近江・石田

今なお三成公の供養を続ける、その出生地
―――迫害と偏見の歴史を越えて―――


(石田・石田八幡社の一角)


三成、永禄三年、坂田郡石田村ニ生レ、幼名ヲ佐吉ト称ス。
夙ニ豊臣秀吉ニ仕へ、資性慧敏、治才群ニ絶ス。

(石田治部少輔出生地碑文より)





近江・石田――

今は滋賀県長浜市域になる、石田三成公の出生地です。
石田一族の出自には諸説ありますが、この地に勢力をもつ有力な家柄であったことは間違いありません。
守護・京極氏とは深い繋がりがあり、その被官であったとも、また北面の武士の系譜であったとも言われれます。

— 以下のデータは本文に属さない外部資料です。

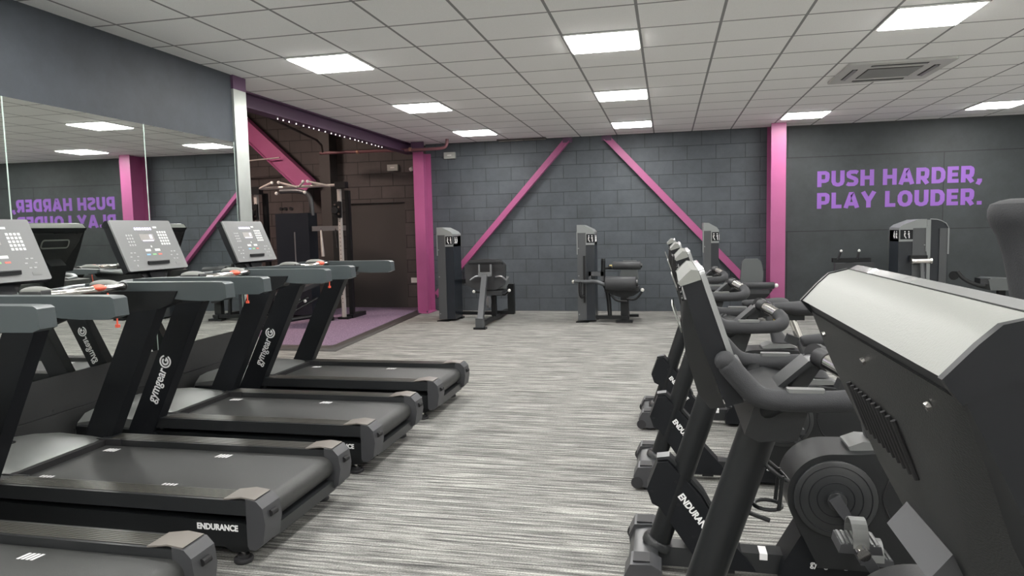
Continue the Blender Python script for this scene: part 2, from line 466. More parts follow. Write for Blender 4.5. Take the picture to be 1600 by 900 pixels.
# raised purple rubber floor with a dark ramped edge
poly = [(-9.0, 2.35), (-3.36, 2.33), (-3.26, 2.45), (-3.50, 5.95), (-3.50, 6.5), (-9.0, 6.5)]
struct(MB().prism(poly, 0.001, 0.03, axis='z').build('trim_3', 'purple_floor'))
rm = MB()
V = [(-9.0, 2.19, .002), (-3.10, 2.10, .002), (-3.36, 6.1, .002)]
Vi = [(-9.0, 2.352, .031), (-3.262, 2.352, .031), (-3.50, 6.0, .031)]
vb = [rm.bm.verts.new(v) for v in V]; vt = [rm.bm.verts.new(v) for v in Vi]
for i in range(2): rm.face([vb[i], vb[i + 1], vt[i + 1], vt[i]])
rm2 = rm.build('trim_4', 'rough_timber'); struct(rm2)
sol = rm2.modifiers.new('thickness', 'SOLIDIFY'); sol.thickness = 0.002

# mirror panels
def mirror_mat():
    m, nt, b, tc = nodes_of('mirror', 0.012)
    b.inputs['Metallic'].default_value = 1.0
    b.inputs['Base Color'].default_value = (0.80, 0.83, 0.80, 1)
mirror_mat()
mat('glass_edge', (0.55, 0.68, 0.62), 0.2, 0.3)
def onmir(y):          # mirrors are packed slightly off the wall, parallel within about a degree
    t_ = (-3.1 - 0.02 * -5.59428 - 0.80163) / (-3.2 - 0.80163 + 0.02 * (y + 5.59428))
    return -5.59428 + t_ * (y + 5.59428)
MX = lambda y: -3.1 - 0.02 * y
ys = [onmir(v) for v in (0.425, -0.755, -1.96, -3.165)]
ys += [ys[-1] - 1.18 * k for k in (1, 2, 3)]
place = ['beside the steel post', 'second from the steel post', 'third from the steel post, at the left edge', 'behind the nearest treadmill', 'left of the camera', 'behind the camera', 'farthest behind the camera']
MZ0, MZ1 = 0.548, 2.283
for i in range(6):
    y1, y0 = ys[i], ys[i + 1]; ym = (y0 + y1) / 2
    t = thing('wall_mirror', (MX(ym), ym, MZ0), 'tall mirror panel on the left wall, ' + place[i], 'mirror', 'mirror panels along the left wall', rz=math.atan(0.02))
    hw = (y1 - y0) / 2
    MB().box(-0.006, 0, -hw + 0.0035, hw - 0.0035, 0, MZ1 - MZ0).build('mirror_glass', 'mirror', t)
    for yy in (-hw + 0.0018, hw - 0.0018): MB().box(-0.007, 0.0015, yy - 0.0018, yy + 0.0018, 0, MZ1 - MZ0).build('polished_edge', 'glass_edge', t)
poly = [(-3.2, -7.55), (MX(-7.55) - 0.0065, -7.55), (MX(ys[0]) - 0.0065, ys[0]), (-3.2, ys[0])]
struct(MB().prism(poly, MZ0, MZ1, axis='z').build('trim_5', 'skirt_black'))

# galvanised steel post at the end of the mirror wall
t = thing('steel_post', (-3.19, 0.53, 0), 'pale galvanised steel post at the end of the mirrored wall', 'post')
MB((3.19, -0.53, 0)).box(-3.215, -3.178, 0.430, 0.632, 0.0, 2.80, 0.006).box(-3.45, -3.215, 0.60, 0.632, 0, 2.80, 0.004).build('flange', 'galvanised', t)
MB((3.19, -0.53, 0)).box(-3.45, -3.176, 0.428, 0.634, 2.80, 2.928, 0.003).build('beam_end', 'purple_dark', t)

# pink H columns
def column(name, x0, x1, y0, y1, z1, label):
    t = thing(name, ((x0 + x1) / 2, (y0 + y1) / 2, 0), label, 'column')
    o = (-(x0 + x1) / 2, -(y0 + y1) / 2, 0); xm = (x0 + x1) / 2
    m = MB(o)
    m.box(x0, x1, y0, y0 + 0.018, 0.0, z1, 0.003).box(x0, x1, y1 - 0.018, y1, 0, z1, 0.003).box(xm - 0.007, xm + 0.007, y0 + 0.018, y1 - 0.018, 0, z1)
    m.build('column_shaft', 'pink_steel', t)
    MB(o).box(x0 - 0.03, x1 + 0.03, y0 - 0.03, y1, 0.0, 0.016, 0.003).build('base_plate', 'pink_steel', t)
    b = MB(o)
    for sx in (x0 + 0.01, x1 - 0.01):
        b.cyl((sx, y0 - 0.015, 0.016), (sx, y0 - 0.015, 0.045), 0.012, 6)
    b.build('anchor_bolt', 'purple_dark', t)
    return t
column('steel_column', -3.42, -3.235, 5.86, 6.265, 2.76, 'pink painted steel column at the corner of the side bay')
column('steel_column', 2.35, 2.565, 5.80, 6.265, 2.928, 'pink painted steel column between the brick wall and the slogan wall')
# purple beam above the side bay opening
t = thing('steel_beam', (-3.57, 3.3, 2.82), 'dark purple steel beam spanning the top of the side bay opening', 'beam')
o = (3.57, -3.3, -2.82)
MB(o).box(-3.66, -3.50, 0.62, 6.2, 2.915, 2.929).box(-3.59, -3.57, 0.62, 6.2, 2.775, 2.915).box(-3.66, -3.50, 0.62, 6.2, 2.760, 2.775).box(-3.44, -3.22, 5.84, 5.87, 2.765, 2.927).build('girder', 'purple_dark', t)
b = MB(o)
yy = 1.9
while yy < 5.0:
    b.ball((-3.595, yy, 2.755), 0.0065, 8); yy += 0.15 + 0.03 * math.sin(yy * 9)
mat('fairy_white', (0.9, 0.9, 0.9), 0.4, emit=(1, 0.95, 0.9), estr=1.5)
b.build('light_string', 'fairy_white', t)

# diagonal braces on the back wall (angle section)
def brace(a, b_, label):
    a, b_ = Vector(a), Vector(b_); mid = (a + b_) / 2
    t = thing('diagonal_brace', (mid.x, mid.y, min(a.z, b_.z)), label, 'brace', 'pink wall braces')
    m = MB((-mid.x, -mid.y, -min(a.z, b_.z)))
    d = (b_ - a).normalized(); n = Vector((-d.z, 0, d.x))
    if n.z < 0: n = -n
    def slab(n0, n1, y0, y1, mb):
        ring = lambda p: [p + n * n0 + Vector((0, y0, 0)), p + n * n1 + Vector((0, y0, 0)), p + n * n1 + Vector((0, y1, 0)), p + n * n0 + Vector((0, y1, 0))]
        mb.loft([ring(a), ring(b_)])
    slab(-0.055, -0.045, -0.055, 0.055, m); slab(-0.045, 0.055, 0.035, 0.045, m)
    m.build('angle_bar', 'pink_steel', t)
    mb = MB((-mid.x, -mid.y, -min(a.z, b_.z)))
    p = b_ if b_.z > a.z else a
    mb.box(p.x - 0.08, p.x + 0.08, 6.2 + 0.03, 6.262, p.z - 0.05, p.z + 0.035, 0.003)
    mb.build('gusset_plate', 'purple_dark', t)
brace((-3.2, 6.2, 0.28), (-0.82, 6.2, 2.89), 'pink diagonal brace rising right from the left pink column to the ceiling')
brace((2.30, 6.2, 0.22), (-0.17, 6.2, 2.89), 'pink diagonal brace falling right from the ceiling to the right pink column')

# slogan
t = thing('painted_slogan', (3.1, 6.27, 1.6), 'purple two-line slogan painted on the dark wall right of the pink column', 'sign')
Mx = lambda x, z: basis((x - 3.1, -0.0015, z - 1.6), (1, 0, 0), (0, 0, 1))
for s_, z, wd in (('PUSH HARDER,', 1.965, 2.30), ('PLAY LOUDER.', 1.628, 2.31)):
    m = MB(); stroke_text(m, s_, Mx(3.10, z), 0.245, wd); m.build('slogan_line', 'purple_paint', t)

# ------------------------------------------------------------------ ceiling lights
def light_panel(cx, cy, label):
    x0, y0 = cx * 0.6, cy * 0.6
    t = thing('ceiling_light', (x0 + 0.3, y0 + 0.3, H), label, 'ceiling light', 'square LED ceiling panels')
    f = MB()
    for a in (((-.292, .292, -.292, -.274)), ((-.292, .292, .274, .292)), ((-.292, -.274, -.274, .274)), ((.274, .292, -.274, .274))):
        f.box(*a, -0.012, 0.0)
    f.build('frame', 'white_frame', t)
    MB().box(-.274, .274, -.274, .274, -0.018, 0.0, 0.006).build('diffuser', 'diffuser', t)
names = {(-4, 0): 'lit square ceiling panel above the left treadmills, nearest of the left row', (0, 0): 'lit square ceiling panel nearest the top centre of the photo',
 (4, 0): 'lit square ceiling panel at the top right, nearer than the air vent', (-4, 4): 'lit square ceiling panel beside the side bay, middle of the left row',
 (0, 4): 'lit square ceiling panel, middle one of the centre row', (-4, 8): 'lit square ceiling panel above the left leg machine, farthest of the left row',
 (0, 8): 'lit square ceiling panel, farthest of the centre row near the diagonal braces', (4, 8): 'lit square ceiling panel just before the right pink column',
 (8, 8): 'lit square ceiling panel at the right edge, above the slogan wall'}
for cx in (-4, 0, 4, 8):
    for cy in (-12, -8, -4, 0, 4, 8):
        if (cx, cy) == (4, 4): continue
        light_panel(cx, cy, names.get((cx, cy), 'ceiling panel out of view, %s row, %s' % ({-4: 'first', 0: 'second', 4: 'third', 8: 'fourth', 12: 'fifth'}[cx], {-12: 'at the rear of the room', -8: 'well behind the camera', -4: 'above the camera', 0: 'level with the far treadmill', 4: 'level with the side bay', 8: 'close to the back wall'}[cy])))

# ceiling cassette air conditioner
t = thing('ceiling_air_conditioner', (2.98, 2.28, H), 'white square air conditioning cassette set in the ceiling tiles at right', 'air conditioner')
m = MB((-2.98, -2.28, -H)); m.prism(rrect(2.98, 2.28, 0.95, 0.95, 0.03), H - 0.022, H + 0.0, 0.006, axis='z'); m.build('cover', 'ac_white', t)
m = MB((-2.98, -2.28, -H))
for k in range(9): m.box(2.74, 3.22, 2.06 + k * 0.05, 2.085 + k * 0.05, H - 0.032, H - 0.022, rot=Matrix.Rotation(0.3, 3, 'X'))
m.build('intake_grille', 'ac_grille', t)
MB((-2.98, -2.28, -H)).box(2.73, 3.23, 2.04, 2.52, H - 0.0235, H - 0.0222).build('intake_recess', 'rough_timber', t)
for (a, b_, c, d) in ((2.73, 3.23, 1.89, 1.94), (2.73, 3.23, 2.62, 2.67), (2.59, 2.64, 2.03, 2.53), (3.32, 3.37, 2.03, 2.53)):
    q = MB((-2.98, -2.28, -H)).box(a, b_, c, d, H - 0.0245, H - 0.0215).build('outlet_slot', 'dark_void', t)
    MB((-2.98, -2.28, -H)).box(a + .01, b_ - .01, c + .012, d - .012, H - 0.034, H - 0.0245, rot=Matrix.Rotation(0.25, 3, 'X' if b_ - a > d - c else 'Y')).build('outlet_flap', 'ac_grille', q)
# surface light fitting strip at the wall head
t = thing('ceiling_strip', (-1.58, 6.1, H), 'thin pale strip at the ceiling edge left of the diagonal brace', 'strip')
MB((1.58, -6.1, -H)).box(-2.0, -1.17, 6.08, 6.24, H - 0.018, H).build('dark_strip', 'rough_timber', t)
MB((1.58, -6.1, -H)).box(-1.98, -1.56, 6.15, 6.2, H - 0.03, H - 0.018, 0.003).box(-1.54, -1.18, 6.15, 6.2, H - 0.03, H - 0.018, 0.003).build('pale_strip', 'endcap_top', t)

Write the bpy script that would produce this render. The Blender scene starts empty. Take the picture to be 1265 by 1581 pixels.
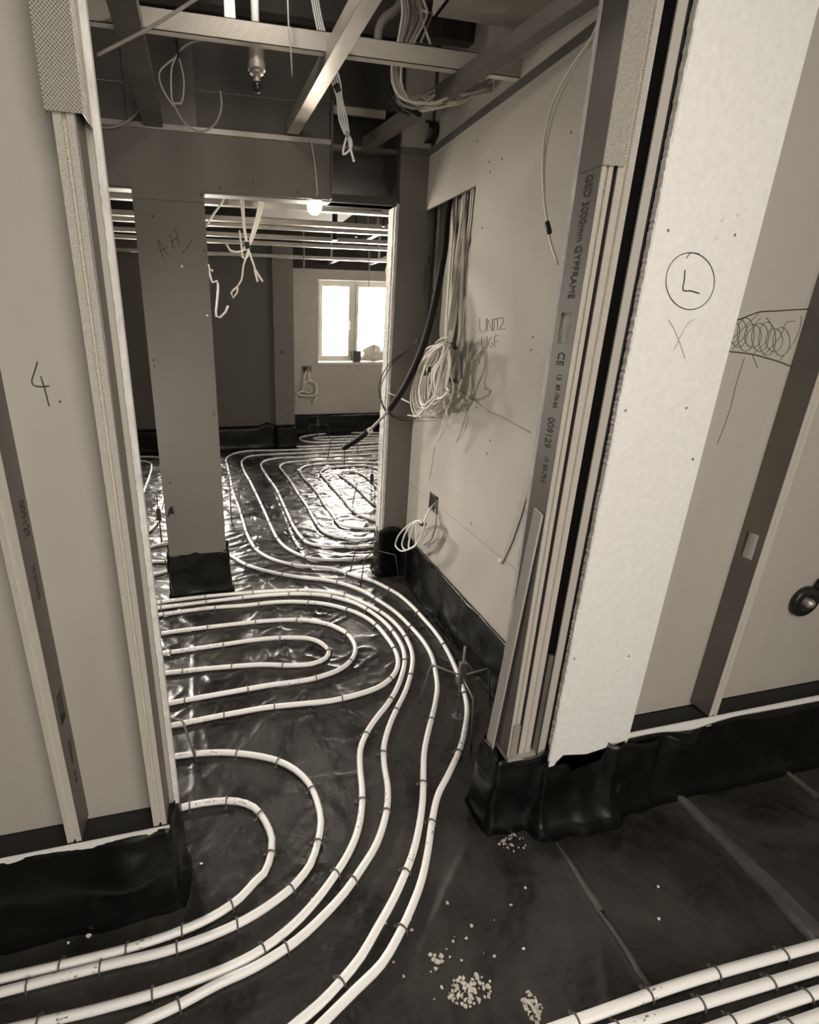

しかし、三成が関ヶ原で敗れ徳川の世となり、三成が奸臣視されると同時に、この地にも迫害の歴史が始まります。
現在、この町内には「石田」姓の家はありませんが、これは江戸期に改名させられたものであり、またこの時期は毎年「三成とは無関係である」旨の起請文を幕府へ出させられ続けたともいわれます。
ですが、幕府が倒れ明治になると、この地でも郷土の英傑としての三成を称えることができるようになりました。
今でも、この地では毎年三成公の命日になると、町内の方々によって供養祭(三成祭)が行われています。特に三成公没後400年にあたる西暦2000年の三成祭は、三日間にわたり盛大に行われました。
町内には、三成公の供養塔があり、関連の史跡が整備されています。また石田会館内には石田三成公顕彰会の事務局もあります。






  


            ――――石田付近の史跡

            石田付近に残る三成関係の史跡および三成公400年祭の点描です。



  


石田一族・供養塔

   石田町内・石田八幡社の傍らにある
   石田一族の供養塔です。
   この供養塔は昭和16年に隣接する八幡社の地中より
   出土した五輪塔を安置したものとのことす。
   五輪塔には永禄・天正年間の銘があり、
   また故意に破却したあとがあったそうです。
   これは江戸期の迫害の歴史の中で、石田一族関連の
   ものを土中に埋めたのであろう、と推測されることから、
   町内の方の手で発掘され安置されなおしています。
三成・句碑

   供養塔の敷地内には、
   三成の残紅葉の句碑などもある。
三成公産湯の井戸

   町内にある三成公産湯の井戸と
   伝えられるものです。

三成公供養祭(1)

   町内では、毎年三成公の命日に供養祭が行われています。
   これは没後400年祭の供養祭の点描です。
三成公供養祭(2)

   2000年の三成公没後400年祭は特に盛大に行われ
   大河ドラマ「葵三代」で三成役を演じられた江守徹氏の
   講演もありました。左の写真はその様子で会場は超満員
   でした。
三成公供養祭(3)

   おまけです。
   三成400年祭では、代表幹事もシンポジウム・パネラーに
   招待いただきました。
   ありがとうございました。
長浜駅前・出会いの像

   長浜駅前には有名な三献茶の逸話に因んだ、
   秀吉・三成の出会いの像があります。
   この逸話の信憑性には疑問がありますが
   秀吉の像とせず、三成・秀吉の像としたところに、
   地元の方の三成公への思いが窺えます。
   石田町へは、この駅前からバスで15分程度です。